One of the reasons I like Ben McKenzie is that he gives me lots of ideas for things to blog about. Thanks, Mr. McKenzie!
For example, he did an interview (thoughtfully put online by the lovely lady from "Ben McKenzie News") in which he talks about four things he looks for in a gal. Two of them, in particular, struck me.
They are:
1. confidence
2. a good pair of legs.
I'm not sure if this interview was originally in print or done live. But, I imagine -- especially if it was done live -- that when he said the thing about the legs, at least 75% of the females who were listening to him looked down at their own pair, wondering if they measured up to Mr.

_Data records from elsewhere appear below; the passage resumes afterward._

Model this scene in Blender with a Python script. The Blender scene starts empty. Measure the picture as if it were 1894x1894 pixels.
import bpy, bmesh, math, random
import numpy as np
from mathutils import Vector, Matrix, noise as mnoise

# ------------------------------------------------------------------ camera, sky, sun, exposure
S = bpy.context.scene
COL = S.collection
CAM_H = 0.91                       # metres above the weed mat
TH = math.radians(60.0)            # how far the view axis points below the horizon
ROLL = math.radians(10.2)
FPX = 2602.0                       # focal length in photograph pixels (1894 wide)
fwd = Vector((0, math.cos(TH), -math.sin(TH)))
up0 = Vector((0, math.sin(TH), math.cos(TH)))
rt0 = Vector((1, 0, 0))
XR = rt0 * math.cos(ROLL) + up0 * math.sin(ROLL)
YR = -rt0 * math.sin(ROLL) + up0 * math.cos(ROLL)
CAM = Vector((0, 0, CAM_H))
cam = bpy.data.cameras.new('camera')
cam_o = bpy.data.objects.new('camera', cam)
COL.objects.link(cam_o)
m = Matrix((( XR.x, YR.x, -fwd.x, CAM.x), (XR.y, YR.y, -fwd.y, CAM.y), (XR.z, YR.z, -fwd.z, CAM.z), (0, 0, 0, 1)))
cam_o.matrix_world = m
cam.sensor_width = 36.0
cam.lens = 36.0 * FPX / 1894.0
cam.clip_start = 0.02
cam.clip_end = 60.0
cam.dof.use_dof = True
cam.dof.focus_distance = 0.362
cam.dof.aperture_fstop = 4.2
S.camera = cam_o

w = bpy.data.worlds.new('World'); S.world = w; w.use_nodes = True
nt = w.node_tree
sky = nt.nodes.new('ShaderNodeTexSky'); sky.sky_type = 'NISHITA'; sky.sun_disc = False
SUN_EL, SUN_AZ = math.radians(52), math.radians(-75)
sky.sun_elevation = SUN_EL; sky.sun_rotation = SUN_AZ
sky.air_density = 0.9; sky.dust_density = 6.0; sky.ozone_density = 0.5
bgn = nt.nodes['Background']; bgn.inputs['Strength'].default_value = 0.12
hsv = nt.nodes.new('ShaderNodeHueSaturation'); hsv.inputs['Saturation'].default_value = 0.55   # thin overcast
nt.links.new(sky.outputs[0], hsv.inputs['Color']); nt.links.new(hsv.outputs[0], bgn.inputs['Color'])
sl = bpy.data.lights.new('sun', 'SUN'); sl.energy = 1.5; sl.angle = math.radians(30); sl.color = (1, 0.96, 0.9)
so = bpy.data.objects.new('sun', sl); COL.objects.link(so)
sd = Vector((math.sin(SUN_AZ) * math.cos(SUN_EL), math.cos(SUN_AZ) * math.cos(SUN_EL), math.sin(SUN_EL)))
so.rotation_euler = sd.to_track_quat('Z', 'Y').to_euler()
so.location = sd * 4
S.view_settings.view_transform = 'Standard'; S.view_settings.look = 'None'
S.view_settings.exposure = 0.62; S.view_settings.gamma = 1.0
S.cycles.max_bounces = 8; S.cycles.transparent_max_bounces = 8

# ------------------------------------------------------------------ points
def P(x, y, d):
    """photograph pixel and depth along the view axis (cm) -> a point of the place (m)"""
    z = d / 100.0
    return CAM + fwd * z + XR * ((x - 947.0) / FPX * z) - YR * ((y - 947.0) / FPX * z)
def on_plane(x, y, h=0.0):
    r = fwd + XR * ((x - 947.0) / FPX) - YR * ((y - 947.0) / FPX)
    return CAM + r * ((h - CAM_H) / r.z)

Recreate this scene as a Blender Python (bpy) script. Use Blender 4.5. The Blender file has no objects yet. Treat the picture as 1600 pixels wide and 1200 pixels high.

McKenzie's standards. After all, he did not describe in any sort of detail what kinds of characteristics he looks for in legs. Does he like them long or short? Should the muscles be well-defined or softer and rounder? Are the calves or thighs of more interest to him? How about the knees? Does he care for tan skin or fair? I mean, when you start thinking about it, the whole thing can get a little overwhelming.
And this leads me to the idea of confidence.
In my experience, ladies don't tend to have a lot of confidence in their legs (or in their bodies, in general). They tend to be extremely hard on themselves -- and on each other. They complain that one part is "too fat," another part is "too thin." They tell themselves that they are "too bony" here or "too flabby" there. They put themselves under a dissecting microscope and have at it, judging themselves in the harshest manner.
All of this makes me sad.
Because, now that I am 50 and looking at my daughters (who are 23 and 24), at their friends, at the young women in my little town, and at all the youthful ladies I see as I travel here and there for various reasons, I realize something. Virtually all young women (and by that, I mean those 35 and under) are lovely. Please don't get me wrong. Older women are lovely, too. But, it's the younger ones who are especially hard on themselves, so they are the ones I am addressing right now.
So, young women, hear me. You are beautiful. Most of you groom yourselves well. You shower and do your hair and put something on that makes you feel pretty. You smile and laugh and have fun. You have spunk. And you have nice legs, too. Whether they are a little larger or a little smaller, a bit longer or a tad shorter, your young legs look cute dressed in the stylish shorts, pants, and skirts that you wear. They look cute when you walk around with your friends, getting coffee in the mall or going to the movies or dancing in a club. And not just your legs look cute. The rest of you looks adorable, too.
Therefore:
Have a little confidence in yourselves. Have confidence that you are beautiful -- but not only that. Have confidence in your intelligence and your abilities. Let your natural goodness and enthusiasm shine through. And don't worry about what others might think of your legs or any other part of you. Be happy in yourselves. Know in your heart that you can create lives and friendships that will be rewarding and satisfying.
Because, I must admit, Mr. McKenzie does have a point. When you are confident, you will be attractive. But, it needs to be authentic confidence. The kind of confidence that -- if you happened to run into Mr. McKenzie somewhere -- would allow you to look him in the eye and smile warmly, not worrying about what he is thinking of your legs. For I believe that Mr. McKenzie -- seeming to be a truly good sort of guy -- and any other guy worth your time and attention, is going to be looking at the totality of you as a person. He's not going to be spending a great deal of time rating your body parts. A worthwhile guy wants to be with somebody who cares about him, who cares about others, who can converse with him about interesting things, and (maybe I am getting ahead of myself here, but what the hell) who might be a good mother. A good guy realizes that when he falls in love and makes a commitment that the woman he chooses is going to get older, along with her body parts. And he will have the maturity to deal with that.